Everyone is a genius in a rising market

By Slow Dad - January 06, 2017

In 2016 my 4 year old son, using the simplest low cost portfolio imaginable, outperformed 92.5% of the UK’s active fund managers. How did you do?

My 4 year old son achieved 32% annual return

The other day I received a notification from the brokerage that hosts my children’s ISA accounts. They had received their end of year dividend payments.

I’ve been attempting to teach my boys about money and personal finance from an early age. By getting them involved in regular saving and investment I am hoping to bake in good financial habits, so that they become part of what they view as normal rather than becoming the hard won lessons most of us learn later in life.

Everyone is a genius in a rising market
Everyone is a genius in a rising market
I had explained that owning a renewable income stream was better than owning a exhaustibly finite bucket of wealth.

I had explained how buying shares in a company meant becoming an owner of that company, with each shareholder owning a small piece of every company asset.
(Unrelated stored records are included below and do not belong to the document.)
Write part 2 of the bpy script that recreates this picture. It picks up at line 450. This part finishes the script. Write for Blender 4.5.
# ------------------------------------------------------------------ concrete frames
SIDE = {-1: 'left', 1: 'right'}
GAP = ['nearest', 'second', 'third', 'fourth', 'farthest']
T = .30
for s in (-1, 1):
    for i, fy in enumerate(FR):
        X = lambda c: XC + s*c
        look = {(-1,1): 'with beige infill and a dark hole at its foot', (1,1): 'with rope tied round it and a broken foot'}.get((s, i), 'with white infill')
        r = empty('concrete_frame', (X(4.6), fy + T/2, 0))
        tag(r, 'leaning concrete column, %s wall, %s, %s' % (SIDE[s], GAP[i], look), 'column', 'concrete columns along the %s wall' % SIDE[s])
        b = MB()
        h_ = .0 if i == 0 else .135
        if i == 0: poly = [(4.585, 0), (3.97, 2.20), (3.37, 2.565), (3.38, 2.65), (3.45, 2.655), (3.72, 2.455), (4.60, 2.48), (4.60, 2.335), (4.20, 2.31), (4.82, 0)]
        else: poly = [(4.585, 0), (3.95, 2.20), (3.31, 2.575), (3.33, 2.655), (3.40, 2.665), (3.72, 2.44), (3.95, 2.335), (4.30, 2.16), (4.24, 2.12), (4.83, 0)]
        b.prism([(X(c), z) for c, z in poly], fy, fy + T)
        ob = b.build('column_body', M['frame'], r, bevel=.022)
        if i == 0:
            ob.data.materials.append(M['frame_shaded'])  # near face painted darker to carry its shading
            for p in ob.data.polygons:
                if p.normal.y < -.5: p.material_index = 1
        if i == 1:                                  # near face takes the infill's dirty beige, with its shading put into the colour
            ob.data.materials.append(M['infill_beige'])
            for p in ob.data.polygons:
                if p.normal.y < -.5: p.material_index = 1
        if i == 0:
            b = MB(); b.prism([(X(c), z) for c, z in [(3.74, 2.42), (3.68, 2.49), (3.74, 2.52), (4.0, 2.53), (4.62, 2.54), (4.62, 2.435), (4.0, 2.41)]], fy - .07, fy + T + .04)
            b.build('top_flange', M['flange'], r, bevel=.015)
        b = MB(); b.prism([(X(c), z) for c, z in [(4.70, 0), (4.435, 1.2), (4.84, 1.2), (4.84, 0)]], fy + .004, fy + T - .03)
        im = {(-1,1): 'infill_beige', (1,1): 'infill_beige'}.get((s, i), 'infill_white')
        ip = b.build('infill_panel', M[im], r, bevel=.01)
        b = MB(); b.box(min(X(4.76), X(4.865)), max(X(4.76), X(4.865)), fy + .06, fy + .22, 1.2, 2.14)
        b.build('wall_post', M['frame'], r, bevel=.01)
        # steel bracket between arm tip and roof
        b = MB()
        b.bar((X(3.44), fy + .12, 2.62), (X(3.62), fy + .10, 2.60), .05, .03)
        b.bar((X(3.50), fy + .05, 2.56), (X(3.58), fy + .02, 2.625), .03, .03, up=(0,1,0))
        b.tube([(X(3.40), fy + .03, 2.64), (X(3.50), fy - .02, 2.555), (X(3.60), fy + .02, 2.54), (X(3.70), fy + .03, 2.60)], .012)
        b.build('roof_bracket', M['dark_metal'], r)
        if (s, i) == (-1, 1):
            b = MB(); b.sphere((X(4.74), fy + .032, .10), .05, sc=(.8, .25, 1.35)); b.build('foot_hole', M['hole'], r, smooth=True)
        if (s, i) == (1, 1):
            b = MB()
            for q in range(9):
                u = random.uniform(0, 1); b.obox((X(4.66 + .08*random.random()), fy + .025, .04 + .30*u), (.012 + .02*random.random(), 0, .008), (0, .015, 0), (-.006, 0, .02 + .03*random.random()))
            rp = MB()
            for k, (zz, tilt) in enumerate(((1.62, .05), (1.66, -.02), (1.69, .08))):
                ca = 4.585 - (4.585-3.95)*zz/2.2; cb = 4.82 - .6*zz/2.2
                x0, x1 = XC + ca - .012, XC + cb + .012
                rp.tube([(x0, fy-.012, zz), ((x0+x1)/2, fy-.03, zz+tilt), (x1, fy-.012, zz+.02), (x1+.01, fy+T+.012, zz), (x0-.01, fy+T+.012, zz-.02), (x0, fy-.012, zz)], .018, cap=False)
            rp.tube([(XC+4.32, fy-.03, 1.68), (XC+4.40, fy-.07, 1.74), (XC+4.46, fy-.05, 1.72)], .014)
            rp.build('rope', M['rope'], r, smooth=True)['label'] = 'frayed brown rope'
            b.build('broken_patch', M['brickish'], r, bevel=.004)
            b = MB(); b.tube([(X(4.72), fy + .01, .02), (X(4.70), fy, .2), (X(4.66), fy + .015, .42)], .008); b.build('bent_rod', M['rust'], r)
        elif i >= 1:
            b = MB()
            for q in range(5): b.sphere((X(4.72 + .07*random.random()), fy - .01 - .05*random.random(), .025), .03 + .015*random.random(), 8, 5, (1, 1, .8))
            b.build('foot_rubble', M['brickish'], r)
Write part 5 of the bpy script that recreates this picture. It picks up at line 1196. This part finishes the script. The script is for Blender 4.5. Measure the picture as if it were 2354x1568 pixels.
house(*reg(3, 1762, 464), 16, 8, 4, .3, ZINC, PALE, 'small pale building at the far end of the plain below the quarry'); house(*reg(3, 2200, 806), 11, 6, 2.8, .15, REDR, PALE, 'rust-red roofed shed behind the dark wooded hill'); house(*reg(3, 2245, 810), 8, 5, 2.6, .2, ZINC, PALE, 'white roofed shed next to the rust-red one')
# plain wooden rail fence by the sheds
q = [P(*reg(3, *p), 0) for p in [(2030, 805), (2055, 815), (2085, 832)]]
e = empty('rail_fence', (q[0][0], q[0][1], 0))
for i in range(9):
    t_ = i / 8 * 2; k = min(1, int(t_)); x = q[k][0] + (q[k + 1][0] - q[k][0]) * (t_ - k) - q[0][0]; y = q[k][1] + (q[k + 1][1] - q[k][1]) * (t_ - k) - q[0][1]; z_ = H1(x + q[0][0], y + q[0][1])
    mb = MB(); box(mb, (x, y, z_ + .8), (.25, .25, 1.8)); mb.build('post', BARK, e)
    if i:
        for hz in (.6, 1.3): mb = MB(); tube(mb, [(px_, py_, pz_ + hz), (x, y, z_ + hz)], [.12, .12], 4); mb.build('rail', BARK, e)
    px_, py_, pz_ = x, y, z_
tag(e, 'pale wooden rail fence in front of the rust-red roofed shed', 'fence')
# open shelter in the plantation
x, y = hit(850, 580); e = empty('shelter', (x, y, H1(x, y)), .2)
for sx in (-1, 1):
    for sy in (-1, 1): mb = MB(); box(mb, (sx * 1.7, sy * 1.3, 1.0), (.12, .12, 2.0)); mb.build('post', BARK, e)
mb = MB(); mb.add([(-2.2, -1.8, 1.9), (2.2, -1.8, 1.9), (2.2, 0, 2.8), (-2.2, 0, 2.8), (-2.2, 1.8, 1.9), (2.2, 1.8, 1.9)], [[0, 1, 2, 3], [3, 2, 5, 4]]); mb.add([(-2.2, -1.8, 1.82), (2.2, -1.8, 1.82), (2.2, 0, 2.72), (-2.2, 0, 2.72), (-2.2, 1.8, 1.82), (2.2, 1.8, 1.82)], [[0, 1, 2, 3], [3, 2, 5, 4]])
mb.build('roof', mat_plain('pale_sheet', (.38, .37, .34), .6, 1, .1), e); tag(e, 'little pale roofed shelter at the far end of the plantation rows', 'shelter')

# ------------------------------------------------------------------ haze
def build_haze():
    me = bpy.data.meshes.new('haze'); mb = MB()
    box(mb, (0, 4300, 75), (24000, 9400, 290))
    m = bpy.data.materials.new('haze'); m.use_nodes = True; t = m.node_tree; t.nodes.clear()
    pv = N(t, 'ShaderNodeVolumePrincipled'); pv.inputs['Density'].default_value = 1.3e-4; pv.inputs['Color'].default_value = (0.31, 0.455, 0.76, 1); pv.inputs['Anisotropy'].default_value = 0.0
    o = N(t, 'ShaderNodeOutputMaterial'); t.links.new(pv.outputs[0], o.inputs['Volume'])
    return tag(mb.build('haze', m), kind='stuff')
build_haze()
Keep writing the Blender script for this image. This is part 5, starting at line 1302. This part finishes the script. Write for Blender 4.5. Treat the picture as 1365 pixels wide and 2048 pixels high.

I had explained about that good investments earn an investor more than they cost to hold.

I had explained about opportunity costs, that buying a lot of one thing meant you could not buy a lot of something else, whereas buying a little of each meant it was possible to have some of both.

I had explained the concept of consumption versus investing, and how it was impossible to have your cake and eat it too.

I had explained about diversification, that it was less risky to hold a little piece of many companies rather than larger pieces of just a few.

The I asked them what companies they knew about, and which ones they thought did a good job.

My four year old loves these horrible noisy battery guzzling toys made by a Hong Kong based company V-Tech. He is also partial to Hot Wheels cars and anything from the Disney Cars movie, both of which Mattel manufactures.

My ten year old is rapidly becoming a teenager, very into Microsoft’s Xbox One and Apple iPads. However he is becoming more aware of the companies that he has experienced enjoyable interactions with, so was interested in Singapore Airlines and Walt Disney and Pizza Hut (owned by Yum Brands).

Together we discussed various ways it would be possible for them to buy a piece of the companies they like. Eventually we settled upon the Vanguard FTSE All-World UCITS ETF (VWRL), which is a low cost global index tracker fund.

Anyway I dutifully logged in to the brokerage website to check out what the notification was about, and when I saw their portfolio values I nearly fell off my chair!

My 4 year old son's share portfolio achieved a 27% gain over 2016
My 4 year old son's share portfolio achieved a 27% gain over 2016
The value of their holdings were up 27% for the year (the blue line on the chart) and when factoring in the dividends received their annual return was actually around 32%.

In his first year of investing my 4 year old son, operating the simplest low cost portfolios imaginable, managed to kick the collective backsides of 92.5% of the UK’s active fund managers.

When was the last time anybody’s share portfolio returned a greater than 30% return? I doubt I’ve ever managed to achieve that.

Granted about 20% of that increase was the result of the collapse in value of the British Pound (the green line on the chart), but we might as well take the win now before we start complaining about all that imported inflation pushing up our grocery prices in 2017.

So what?

Everyone looks like a genius in a rising market. How did your portfolio do?